Brussels, 5 July 2006.

The President

of the European Economic and Social Committee

Anne-Marie SIGMUND

(1)  The first is on Wider EuropeNeighbourhood: A new framework for relations with our eastern and southern neighbours (Opinion, rapporteur: Ms Alleweldt (OJ C 80 of 30/3/2004 p. 1480155); the second is on The role of consultative bodies and socio-occupational organisations in implementing the Association Agreements and in the context of the European Neighbourhood Policy (providing a thematic contribution to the Euro-Mediterranean socio-occupational summit to be held in Jordan on 16 and 17 November 2005 (rapporteur: Ms Cassina), drawn up in cooperation with the consultative bodies in Greece, Israel and Tunisia and Moroccan socio-professional representatives).

(2)  Denmark, the United Kingdom and Ireland joined the EU in 1973; Greece in 1981; Spain and Portugal in 1986; and Austria, Sweden and Finland in 1995.

(3)  COM(2003) 104 final — Communication from the Commission to the Council and the European Parliament: Wider Europe — Neighbourhood: A New Framework for Relations with our Eastern and Southern Neighbours — Brussels, 11.3.2003.

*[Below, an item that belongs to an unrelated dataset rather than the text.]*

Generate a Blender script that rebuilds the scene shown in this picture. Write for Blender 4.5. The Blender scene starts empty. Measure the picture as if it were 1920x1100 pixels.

COM(2004) 373 final — Communication from the Commission: European Neighbourhood Policy — strategy paper — Brussels, 12.5.2004.

COM(2004) 628 final — Proposal for a Regulation of the European Parliament and of the Council laying down general provisions establishing a European Neighbourhood and Partnership Instrument — Brussels, 29.9.2004.

(4)  The fact that Armenia, Azerbaijan and Georgia (which are not adjacent to the EU) have asked to be involved in the ENP is a practical demonstration of this statement.

(5)  COM(2005) 72 final, Communication from the Commission to the Council: European Neighbourhood Policy, recommendations for Armenia, Azerbaidjan and Georgia, and for Egypt and Lebanon, Brussels, 2 March 2005.

(6)  See the working document by Mr Stulik (REX/220).

(7)  See the Dimitriadis report submitted to the Malta Euromed Summit — REX 113, points 35 and 36.1 in particular.

(8)  See, among the most recent, the REX Opinion on the subject REX/208 (rapporteur Mr Pezzini).